Kirk, who is perhaps best known for his work in Weeds and Angels in America, plays Harry, who has just been hired as the understudy for an action movie star, Jake, played by Gosselaar. Jake and another action star, Bruce, are starring in a hit Broadway play that is a recently discovered work by Kafka. The play-within-a-play more or less combines elements from Kafka’s The Trial with elements from The Castle. There are sixteen roles in the Kafka play, but Bruce plays fifteen of them and Jake plays one. Harry is Jake’s understudy, and Jake is Bruce’s understudy. The real-time action of The Understudy involves a rehearsal of the play so that Harry can learn Jake’s part.

White plays the stage manager, Roxanne. She’s trying to keep everything together despite several setbacks. She used to be an actress but had to give up that career when she fell apart after a breakup. She also has a complicated relationship with each of the other characters. And finally, her tech person, Laura, is too stoned to be entirely cooperative during the rehearsal.

Basically, on one level this play is about these characters’ relationships with one another; on another level it’s an exploration of the current economic realities of Broadway, the need to attract large audiences and the use of big name movie stars to do so. The play explores some of the complications this use of movie stars on Broadway entails.

It’s a really smart play — not anywhere near as biting or satiric as The Little Dog Laughed— but smart nevertheless. It’s really funny too. The use of offstage characters, like Laura, is well handled for comic effect. It also has a lot of heart, which I really like. I found a clip of Julie White talking about the play on YouTube. She emphasizes its “kindness,” which I think is a great word to describe it.
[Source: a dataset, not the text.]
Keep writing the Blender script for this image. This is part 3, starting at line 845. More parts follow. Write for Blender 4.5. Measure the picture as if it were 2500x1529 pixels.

As should be expected, White is good in this role, as is Justin Kirk. What stood out to me and PJ is how great Gosselaar is in this play. He’s best known for his role as Zack Morris in Saved by the Bell. As an adult he also starred in NYPD Blue. As Jake, he’s got the best part in this play — he’s an action star who wants more; he knows what people think of his movies and their (lack of) dramatic worth and wants to change that by starring in more serious films. He wants to stretch himself as an actor, which is just what Gosselaar does in this role. He’s funny, interesting, and sexy as hell — since his character is an action star, he’s clearly been working out hard at the gym, as his tight t-shirt and jeans generously reveal. We can see why he’d be a minor movie star and why he’d want more as an actor.

I also found a clip of him talking about the play on YouTube:

I wish he had done it sooner too! I think he has a great stage career ahead of him if he wants it.

Finally, I also want to note the set design for this play. As an off-Broadway play, I expected it to invest more minimally in its sets, so I was pleasantly surprised by how intricate the sets were. They play a key role in the play’s comic effects, so they have to be good. I love a good set design, and this is one of the better ones I’ve seen in New York or London.

Overall, I really enjoyed The Understudy. It’s funny, complicated, satiric, thoughtful, and entertaining. I hope it has a long run — if I lived in NYC, I’d definitely want to see it again.